As long as the deadlock remains Poland receives no money.
Speaking at a press conference on Wednesday, Morawiecki said that the government would submit a special request to the Constitutional Tribunal to examine the constitutionality of the line-up number put in place by the 2015 legislation.
"After these several months of deadlock, which is caused by the obstruction of some judges in the Constitutional Tribunal, together with lawyers at the Prime Minister's Office, we came to the conclusion that it is worth submitting a motion to the Constitutional Tribunal as regards the act on the organisation of the work of the Constitutional Tribunal," he said.

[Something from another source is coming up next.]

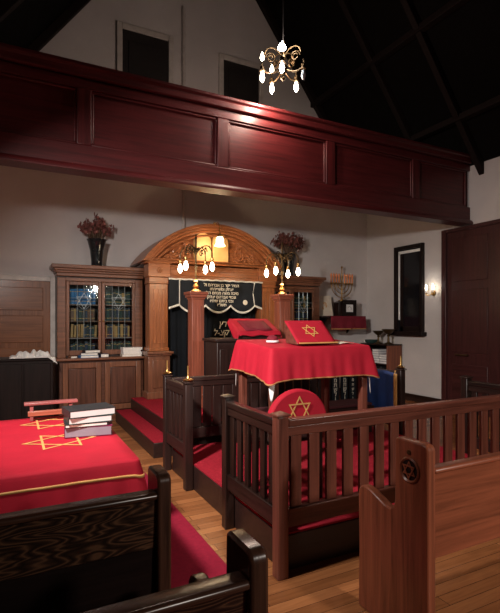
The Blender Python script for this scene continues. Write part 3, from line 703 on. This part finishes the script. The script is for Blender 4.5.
# ------------------------------------------------------------------ the reading table on the platform
TX0, TX1, TY0, TY1 = 1.95, 2.985, 3.42, 4.08
tz = lambda x, y: 1.268+.05*(y-3.4)/.7
rt = thing('reading_table', 'tall wooden reading table draped in red on the railed platform', 'table', (2.47, 3.75, PZ))
for x in (TX0+.035, TX1-.035):
    for y in (TY0+.035, TY1-.035): B(x-.033, x+.033, y-.033, y+.033, PZ+.001, tz(x, y)-.045).build('leg', 'railing', rt, bevel=.006)
zt = lambda y, o_: tz(0, y)-o_
MB().prism([(TY0, zt(TY0, .036)), (TY1, zt(TY1, .036)), (TY1, zt(TY1, .012)), (TY0, zt(TY0, .012))], 0, TX0, TX1).build('table_top', 'railing', rt, bevel=.005)
MB().box(TX0+.07, TX1-.07, TY0+.02, TY0+.04, 1.12, 1.222).box(TX0+.02, TX0+.04, TY0+.07, TY1-.07, 1.12, 1.222).box(TX1-.04, TX1-.02, TY0+.07, TY1-.07, 1.12, 1.222).build('apron', 'railing', rt, bevel=.004)
cl = Cloth(TX0-.012, TX1+.012, TY0-.012, TY1+.012, tz, .262, .035, .007, 15, corner=.035)
rc_ = cl.mesh().build('table_cloth', 'velvet', smooth=70, solid=.004); tag(rc_, 'red velvet cloth with gold hem over the tall reading table', 'cloth')
cl.band(.955, 1.0).build('gold_hem', 'hem', rc_, smooth=70, solid=.003)
u = Cloth(TX0-.001, TX1+.001, TY0-.001, TY1+.001, lambda x, y: tz(x, y)-.012, .13, .008, .0, 17, corner=.30)
uc = u.mesh().build('under_cloth', 'white', smooth=70, solid=.003); tag(uc, 'white under cloth whose corners hang below the red table cloth', 'cloth')
# sloping book rest with a star
br = thing('book_rest', 'red star-embroidered sloping book rest on the reading table', 'book rest', (2.45, 3.6, 1.28))
nrm = Vector((0, -.185, .2)).normalized()
MB().prism([(3.5, 1.288), (3.70, 1.2985), (3.72, 1.48), (3.705, 1.485), (3.5, 1.30)], 0, 2.255, 2.655).build('wedge', 'railing', br, bevel=.004)
dz = .185/.205
cv = MB().grid(lambda u_, v_: (2.245+.42*u_, 3.492+.22*v_-.002, 1.298+.195*v_+.009), 12, 8); cv.grid(lambda u_, v_: (2.245+.42*u_, 3.49-.035*v_, 1.307-.006*v_), 12, 2)
cvo = cv.build('velvet_cover', 'velvet', br, smooth=50, solid=.005)
MB().star((2.455, 3.598, 1.409), (1, 0, 0), (0, .22, .195), .085, .0075, .002).build('star_emblem', 'gold', cvo)
B(2.245, 2.665, 3.452, 3.462, 1.30, 1.311).build('gold_edging', 'gold', cvo)
# small things on the table
cp = thing('skullcap', 'small folded red cap with a white rim left of the star book rest', 'cap', (2.16, 3.78, 1.30))
MB().lathe([(.05, 0), (.055, .018), (.05, .045), (.032, .062), (.005, .068)], (2.16, 3.78, tz(0, 3.78)+.006), 16).build('crown', 'maroon', cp)
MB().lathe([(.054, 0), (.060, .004), (.060, .018), (.054, .021)], (2.16, 3.78, tz(0, 3.78)+.006), 16).build('rim', 'white', cp)
op = tag(MB().grid(lambda u_, v_: (2.74+.17*u_, 3.53+.12*v_, tz(0, 3.53+.12*v_)+.008+.01*abs(math.sin(u_*math.pi))), 10, 4).build('open_pamphlet', 'stone', solid=.003), 'pale open pamphlet lying right of the star book rest', 'pamphlet')

# chair with a round covered back, its back to the camera
chx, chy = 1.80, 2.80
chr_ = thing('dining_chair', 'chair with rounded red star cover on its back, behind the front railing', 'chair', (chx, chy, PZ))
for sx in (-1, 1):
    B(chx+sx*.19-.018, chx+sx*.19+.018, chy-.018, chy+.018, PZ+.001, .80).build('back_leg', 'shadow', chr_, bevel=.004)
    B(chx+sx*.19-.018, chx+sx*.19+.018, chy+.37, chy+.406, PZ+.001, .635).build('front_leg', 'shadow', chr_, bevel=.004)
B(chx-.215, chx+.215, chy+.02, chy+.42, .636, .665).build('seat', 'shadow', chr_, bevel=.012)
oc = arc(chx, .795, .225, 0, 180, 24)
MB().prism([(chx-.225, .78), (chx+.225, .78)]+oc, 1, chy-.03, chy+.03).build('back_cover', 'velvet', chr_, bevel=.015).scale = (1.07, 1, 1)
for q in (-.1, 0, .1): B(chx+q-.012, chx+q+.012, chy-.008, chy+.008, .666, .79).build('spindle', 'shadow', chr_)
MB().star((chx, chy-.0315, .87), (1, 0, 0), (0, 0, 1), .105, .009, .0).build('star_emblem', 'gold', chr_)

# low bench at the back of the platform
bo = thing('low_bench', 'low dark bench with a thin dark red cushion inside the platform railings, behind the table', 'bench', (2.9, 4.33, PZ))
for x in (2.12, 2.9, 3.68): B(x-.02, x+.02, 4.17, 4.49, PZ+.001, .50).build('bench_leg', 'shadow', bo, bevel=.004)
B(2.08, 3.72, 4.15, 4.50, .501, .53).build('bench_seat', 'shadow', bo, bevel=.006)
B(2.09, 3.71, 4.155, 4.175, .30, .50).build('apron', 'shadow', bo)
B(2.10, 3.70, 4.16, 4.49, .531, .565).build('cushion', 'plumred', bo, bevel=.012)
# sashes and banner on the far railings
for k, x in enumerate((3.47, 3.61, 3.735)):
    sa = tag(MB().box(x-.05, x+.05, 4.554, 4.560, .34, .931).box(x-.05, x+.05, 4.560, 4.62, .9265, .931).build('lettered_sash', 'black'), 'black sash with white letters on the back railing, %s' % ['nearest the reddish table leg', 'middle of the three', 'nearest the blue banner'][k], 'sash', 'lettered black sashes')
    for j, L in enumerate('אמתשלומברכהקדש'[:9]): text_obj('white_letter', L, .075 if k < 2 else .05, (x, 4.551, .82-.056*j), 'ivory', sa)
bn = MB().grid(lambda u_, v_: (3.825+.082*v_+.006*math.sin(v_*20), 4.51-.51*v_, .90-.50*u_+.03*math.sin(math.pi*v_)), 10, 20).build('blue_banner', 'blue', solid=.005)
tag(bn, 'blue banner with gold fringe hanging on the railing below the window', 'banner')
c = MB()
c.grid(lambda u_, v_: (3.815+.082*v_, 4.525-.54*v_, .41+.03*math.sin(math.pi*v_)-.05*u_), 2, 20); c.grid(lambda u_, v_: (3.815+.008*v_, 4.525-.05*v_, .90-.5*u_), 6, 2); c.grid(lambda u_, v_: (3.895+.004*v_, 4.03-.05*v_, .90-.5*u_), 6, 2)
c.build('gold_fringe', 'stone' if 0 else 'gold', bn, solid=.004)

MB().tube([(3.83, 4.50, .895), (3.86, 4.50, .93), (3.93, 4.50, .93)], .005, 6).tube([(3.90, 4.02, .895), (3.91, 4.02, .93), (3.93, 4.02, .93)], .005, 6).build('hanging_cord', 'gold', bn)
# ------------------------------------------------------------------ wall shelf with menorah
sx0, sx1 = 5.29, 6.40
ws = thing('wall_shelf', 'small bracketed wall shelf under the menorah', 'shelf', (5.85, YB, 1.5))
B(sx0, sx1, 7.40, YB-.005, 1.555, 1.59).build('board', 'ebony', ws, bevel=.005)
for x in (sx0+.2, sx1-.2): MB().prism([(YB-.006, 1.554), (7.46, 1.554), (YB-.006, 1.25)], 0, x-.015, x+.015).build('bracket', 'ebony', ws)
c = MB()
c.grid(lambda u_, v_: (5.52+.86*u_, 7.38+.33*v_, 1.596), 8, 4)
c.grid(lambda u_, v_: (5.52+.86*u_+.03*v_*(u_-.3), 7.38-.01*v_-.012*v_*math.sin(u_*25), 1.596-.26*v_-.02*v_*math.sin(u_*6)), 40, 8)
wc = c.build('shelf_cloth', 'maroon', smooth=60, solid=.004); tag(wc, 'dull red cloth hanging over the wall shelf below the menorah', 'cloth')
B(5.52, 6.38, 7.358, 7.366, 1.335, 1.355).build('trim_band', 'tan', wc)
bxo = thing('dark_case', 'dark wooden box case holding a small pale picture, on the wall shelf', 'case', (5.98, 7.55, 1.6))
B(5.80, 6.17, 7.50, 7.66, 1.60, 1.86).build('body', 'darkwood', bxo, bevel=.005)
MB().prism([(5.78, 1.861), (6.19, 1.861), (6.10, 1.90), (5.87, 1.90)], 1, 7.49, 7.67).build('lid', 'darkwood', bxo, bevel=.004)
pf = thing('picture_frame', 'black framed small pale picture leaning on the dark case', 'picture', (6.02, 7.48, 1.6))
MB().ring([(5.87, 1.601), (6.21, 1.601), (6.21, 1.92), (5.87, 1.92)], [(5.95, 1.68), (6.13, 1.68), (6.13, 1.83), (5.95, 1.83)], 1, 7.455, 7.48).build('frame', 'ebony', pf)
B(5.95, 6.13, 7.465, 7.475, 1.68, 1.83).build('picture', 'white', pf)
c = MB().tube([(6.0, 7.463, 1.72), (6.0, 7.463, 1.77), (6.03, 7.463, 1.79), (6.08, 7.463, 1.77), (6.08, 7.463, 1.72)], .006, 5); c.build('drawing', 'grey', pf)
cd = thing('leaning_print', 'cream print leaning on the wall at the end of the wall shelf', 'print', (5.53, 7.5, 1.6))
mt = Matrix.Translation((5.50, 7.55, 1.60)) @ Matrix.Rotation(R(-8), 4, 'X') @ Matrix.Rotation(R(-3), 4, 'Y')
MB().box(-.18, .20, -.004, .004, 0, .40, mt).build('sheet', 'stone', cd)
c = MB()
for g in range(10): c.ball(mt @ Vector((.02+.05*math.cos(g*1.9), -.005, .2+.06*math.sin(g*2.3))), .018, 6, (1, .1, 1))
c.build('drawing', 'tan', cd)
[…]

Later in the day, government spokesman Piotr Mueller told PAP that the request had already been submitted to the Tribunal.
On Friday, in another bid to break the deadlock, a draft law on reducing the size of a full composition of the tribunal from 11 to nine judges had its second reading in the Sejm, the lower house of the parliament.
According to PiS, the bill, by reducing the number of judges required for a sitting, will make it easier to assemble the required quorum to hear a case.
But it could face difficulties getting the required support in parliament owing to opposition to it from Zbigniew Ziobro, the justice minister and the leader of Sovereign Poland, a junior member of the United Right governing coalition.
Without his party's support the bill could fail, thus jeopardising Poland's chances of getting access to the EU money.